Records:
-=-=-=-=-

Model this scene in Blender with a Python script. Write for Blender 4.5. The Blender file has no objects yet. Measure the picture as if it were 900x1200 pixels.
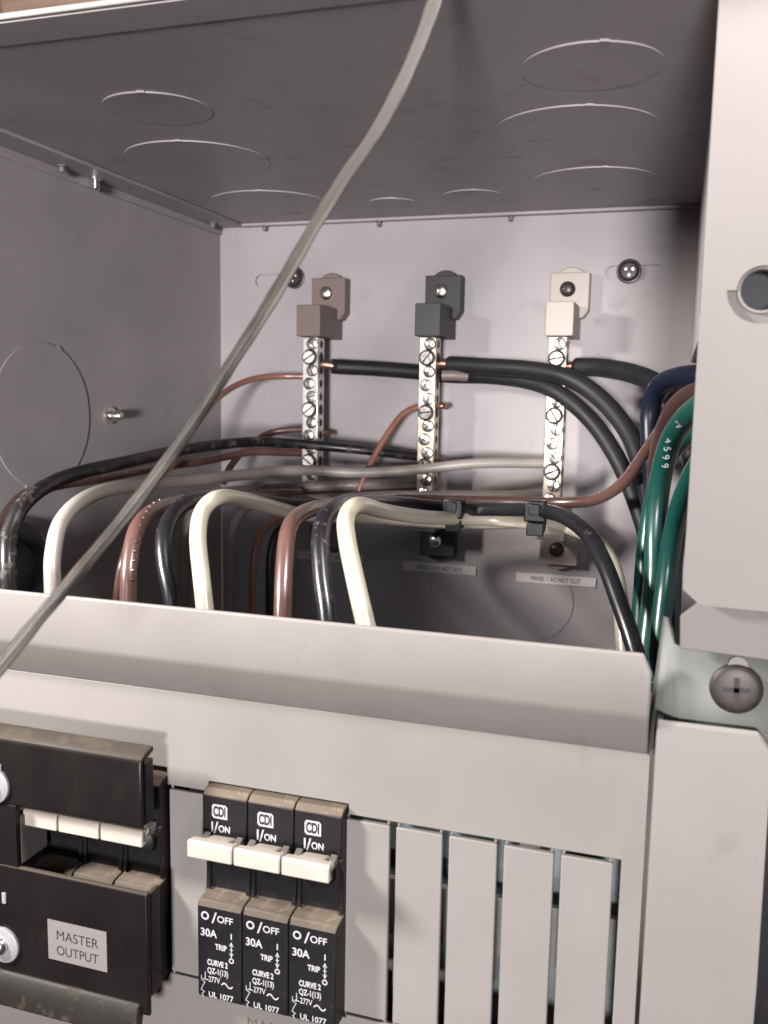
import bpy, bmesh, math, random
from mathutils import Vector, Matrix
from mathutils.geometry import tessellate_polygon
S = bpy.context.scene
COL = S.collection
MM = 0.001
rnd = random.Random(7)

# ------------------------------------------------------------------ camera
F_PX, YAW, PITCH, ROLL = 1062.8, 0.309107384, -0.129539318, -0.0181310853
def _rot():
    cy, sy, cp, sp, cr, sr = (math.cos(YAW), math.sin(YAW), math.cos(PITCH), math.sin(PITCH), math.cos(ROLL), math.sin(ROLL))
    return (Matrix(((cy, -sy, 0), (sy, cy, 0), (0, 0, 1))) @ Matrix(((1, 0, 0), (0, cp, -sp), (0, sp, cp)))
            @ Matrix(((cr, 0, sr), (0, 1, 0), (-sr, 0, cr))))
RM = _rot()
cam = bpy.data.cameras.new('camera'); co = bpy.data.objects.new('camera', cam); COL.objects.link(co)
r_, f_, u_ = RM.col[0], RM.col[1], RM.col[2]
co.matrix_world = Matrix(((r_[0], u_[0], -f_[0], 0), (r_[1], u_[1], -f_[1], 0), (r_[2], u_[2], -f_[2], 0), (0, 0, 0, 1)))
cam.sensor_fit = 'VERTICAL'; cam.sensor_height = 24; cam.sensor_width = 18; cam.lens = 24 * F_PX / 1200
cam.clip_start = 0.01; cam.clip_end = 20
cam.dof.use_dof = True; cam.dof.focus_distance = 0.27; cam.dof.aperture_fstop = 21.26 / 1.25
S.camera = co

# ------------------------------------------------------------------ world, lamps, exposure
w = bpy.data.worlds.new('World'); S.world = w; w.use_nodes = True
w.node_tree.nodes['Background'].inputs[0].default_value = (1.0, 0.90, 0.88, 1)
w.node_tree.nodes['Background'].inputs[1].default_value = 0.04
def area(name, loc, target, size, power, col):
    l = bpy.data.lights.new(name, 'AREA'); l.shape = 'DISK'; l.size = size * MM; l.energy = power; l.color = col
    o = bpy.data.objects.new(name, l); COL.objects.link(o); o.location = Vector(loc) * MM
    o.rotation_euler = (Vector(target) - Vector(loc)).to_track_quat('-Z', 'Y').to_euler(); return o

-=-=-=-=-

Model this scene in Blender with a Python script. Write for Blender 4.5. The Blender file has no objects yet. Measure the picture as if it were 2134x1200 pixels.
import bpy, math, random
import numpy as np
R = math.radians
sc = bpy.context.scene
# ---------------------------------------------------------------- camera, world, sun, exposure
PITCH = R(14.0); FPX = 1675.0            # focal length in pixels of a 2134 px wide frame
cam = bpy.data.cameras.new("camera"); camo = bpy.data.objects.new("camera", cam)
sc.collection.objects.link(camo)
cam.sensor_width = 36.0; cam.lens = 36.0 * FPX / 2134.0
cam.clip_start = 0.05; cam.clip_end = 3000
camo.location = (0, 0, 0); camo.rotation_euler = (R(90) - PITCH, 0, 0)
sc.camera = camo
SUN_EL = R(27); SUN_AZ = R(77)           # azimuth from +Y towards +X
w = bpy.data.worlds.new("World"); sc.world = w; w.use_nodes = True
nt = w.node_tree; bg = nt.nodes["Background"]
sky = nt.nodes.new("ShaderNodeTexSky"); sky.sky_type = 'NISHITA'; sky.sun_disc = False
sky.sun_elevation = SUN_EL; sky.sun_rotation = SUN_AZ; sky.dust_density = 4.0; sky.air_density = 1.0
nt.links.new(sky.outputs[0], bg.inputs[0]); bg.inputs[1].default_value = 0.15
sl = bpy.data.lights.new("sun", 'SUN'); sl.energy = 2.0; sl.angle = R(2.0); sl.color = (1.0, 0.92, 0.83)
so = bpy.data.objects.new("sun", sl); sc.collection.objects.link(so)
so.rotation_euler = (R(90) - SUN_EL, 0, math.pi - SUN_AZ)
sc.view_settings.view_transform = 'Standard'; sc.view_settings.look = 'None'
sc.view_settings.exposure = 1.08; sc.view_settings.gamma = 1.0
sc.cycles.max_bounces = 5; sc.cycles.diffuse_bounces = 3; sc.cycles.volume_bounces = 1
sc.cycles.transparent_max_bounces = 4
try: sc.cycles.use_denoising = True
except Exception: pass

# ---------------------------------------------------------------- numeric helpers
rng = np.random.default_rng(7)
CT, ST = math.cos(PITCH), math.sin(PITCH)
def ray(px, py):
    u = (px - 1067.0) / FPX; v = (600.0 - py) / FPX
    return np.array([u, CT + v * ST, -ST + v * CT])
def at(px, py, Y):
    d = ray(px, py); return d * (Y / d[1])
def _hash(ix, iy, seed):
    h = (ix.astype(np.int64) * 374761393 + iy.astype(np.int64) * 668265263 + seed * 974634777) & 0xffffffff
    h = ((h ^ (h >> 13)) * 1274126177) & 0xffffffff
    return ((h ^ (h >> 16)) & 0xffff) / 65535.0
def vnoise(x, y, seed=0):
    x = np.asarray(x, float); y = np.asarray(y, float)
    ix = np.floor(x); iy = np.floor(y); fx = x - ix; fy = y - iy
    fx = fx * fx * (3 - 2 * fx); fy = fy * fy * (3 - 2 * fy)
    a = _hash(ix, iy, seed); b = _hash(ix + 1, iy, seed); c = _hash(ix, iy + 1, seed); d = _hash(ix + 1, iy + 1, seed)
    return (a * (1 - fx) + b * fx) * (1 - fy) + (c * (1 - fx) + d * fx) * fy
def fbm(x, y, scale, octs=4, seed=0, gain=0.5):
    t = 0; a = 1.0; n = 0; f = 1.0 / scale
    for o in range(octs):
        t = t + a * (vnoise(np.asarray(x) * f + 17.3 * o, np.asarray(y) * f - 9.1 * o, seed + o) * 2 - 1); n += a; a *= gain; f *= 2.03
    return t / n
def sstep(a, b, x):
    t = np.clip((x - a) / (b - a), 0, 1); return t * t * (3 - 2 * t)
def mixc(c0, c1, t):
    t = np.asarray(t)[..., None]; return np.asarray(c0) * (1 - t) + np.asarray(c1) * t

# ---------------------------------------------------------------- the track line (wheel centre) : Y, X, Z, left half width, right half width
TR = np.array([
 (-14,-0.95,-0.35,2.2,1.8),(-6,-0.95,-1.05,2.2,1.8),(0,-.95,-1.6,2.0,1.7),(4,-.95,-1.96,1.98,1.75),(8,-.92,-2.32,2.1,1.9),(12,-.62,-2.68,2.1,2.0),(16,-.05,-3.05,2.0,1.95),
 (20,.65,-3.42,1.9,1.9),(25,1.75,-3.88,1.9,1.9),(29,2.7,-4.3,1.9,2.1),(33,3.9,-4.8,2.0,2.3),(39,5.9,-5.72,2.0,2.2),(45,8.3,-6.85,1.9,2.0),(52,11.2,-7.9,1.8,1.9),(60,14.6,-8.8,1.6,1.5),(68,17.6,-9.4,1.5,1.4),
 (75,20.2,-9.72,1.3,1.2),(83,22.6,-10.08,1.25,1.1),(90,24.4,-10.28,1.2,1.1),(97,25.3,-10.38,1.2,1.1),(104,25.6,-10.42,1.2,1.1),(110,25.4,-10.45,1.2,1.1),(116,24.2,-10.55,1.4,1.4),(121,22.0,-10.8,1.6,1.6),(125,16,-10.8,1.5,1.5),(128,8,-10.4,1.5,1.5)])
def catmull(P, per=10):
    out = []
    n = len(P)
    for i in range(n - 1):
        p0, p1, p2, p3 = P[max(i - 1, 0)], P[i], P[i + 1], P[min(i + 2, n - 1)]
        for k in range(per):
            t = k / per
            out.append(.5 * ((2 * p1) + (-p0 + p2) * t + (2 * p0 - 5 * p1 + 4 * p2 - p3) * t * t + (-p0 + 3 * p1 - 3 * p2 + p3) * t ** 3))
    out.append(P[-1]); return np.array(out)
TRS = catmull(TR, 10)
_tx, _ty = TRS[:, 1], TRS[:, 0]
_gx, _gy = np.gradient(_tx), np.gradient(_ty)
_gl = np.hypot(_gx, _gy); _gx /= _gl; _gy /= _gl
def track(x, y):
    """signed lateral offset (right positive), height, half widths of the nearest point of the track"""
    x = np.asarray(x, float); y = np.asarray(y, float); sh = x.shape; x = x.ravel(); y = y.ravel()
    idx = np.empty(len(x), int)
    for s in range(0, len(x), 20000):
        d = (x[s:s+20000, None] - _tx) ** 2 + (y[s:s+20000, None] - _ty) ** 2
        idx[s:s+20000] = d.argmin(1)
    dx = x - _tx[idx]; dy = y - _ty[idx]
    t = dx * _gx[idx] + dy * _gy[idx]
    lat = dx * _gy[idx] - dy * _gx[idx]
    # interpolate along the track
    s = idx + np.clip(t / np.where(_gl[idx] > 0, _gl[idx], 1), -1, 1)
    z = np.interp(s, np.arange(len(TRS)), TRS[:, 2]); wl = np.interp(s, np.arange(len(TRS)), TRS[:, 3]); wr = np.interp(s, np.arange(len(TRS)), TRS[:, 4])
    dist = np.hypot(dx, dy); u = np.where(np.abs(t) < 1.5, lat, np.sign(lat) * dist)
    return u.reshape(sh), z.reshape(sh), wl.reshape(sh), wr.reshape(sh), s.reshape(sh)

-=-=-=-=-

Exercise prompt: Repeat word for word the lines from the line with "were 2134x1200 pixels." to the line with "except Exception: pass", both lines included.

The response:
Model this scene in Blender with a Python script. Write for Blender 4.5. The Blender file has no objects yet. Measure the picture as if it were 2134x1200 pixels.
import bpy, math, random
import numpy as np
R = math.radians
sc = bpy.context.scene
# ---------------------------------------------------------------- camera, world, sun, exposure
PITCH = R(14.0); FPX = 1675.0            # focal length in pixels of a 2134 px wide frame
cam = bpy.data.cameras.new("camera"); camo = bpy.data.objects.new("camera", cam)
sc.collection.objects.link(camo)
cam.sensor_width = 36.0; cam.lens = 36.0 * FPX / 2134.0
cam.clip_start = 0.05; cam.clip_end = 3000
camo.location = (0, 0, 0); camo.rotation_euler = (R(90) - PITCH, 0, 0)
sc.camera = camo
SUN_EL = R(27); SUN_AZ = R(77)           # azimuth from +Y towards +X
w = bpy.data.worlds.new("World"); sc.world = w; w.use_nodes = True
nt = w.node_tree; bg = nt.nodes["Background"]
sky = nt.nodes.new("ShaderNodeTexSky"); sky.sky_type = 'NISHITA'; sky.sun_disc = False
sky.sun_elevation = SUN_EL; sky.sun_rotation = SUN_AZ; sky.dust_density = 4.0; sky.air_density = 1.0
nt.links.new(sky.outputs[0], bg.inputs[0]); bg.inputs[1].default_value = 0.15
sl = bpy.data.lights.new("sun", 'SUN'); sl.energy = 2.0; sl.angle = R(2.0); sl.color = (1.0, 0.92, 0.83)
so = bpy.data.objects.new("sun", sl); sc.collection.objects.link(so)
so.rotation_euler = (R(90) - SUN_EL, 0, math.pi - SUN_AZ)
sc.view_settings.view_transform = 'Standard'; sc.view_settings.look = 'None'
sc.view_settings.exposure = 1.08; sc.view_settings.gamma = 1.0
sc.cycles.max_bounces = 5; sc.cycles.diffuse_bounces = 3; sc.cycles.volume_bounces = 1
sc.cycles.transparent_max_bounces = 4
try: sc.cycles.use_denoising = True
except Exception: pass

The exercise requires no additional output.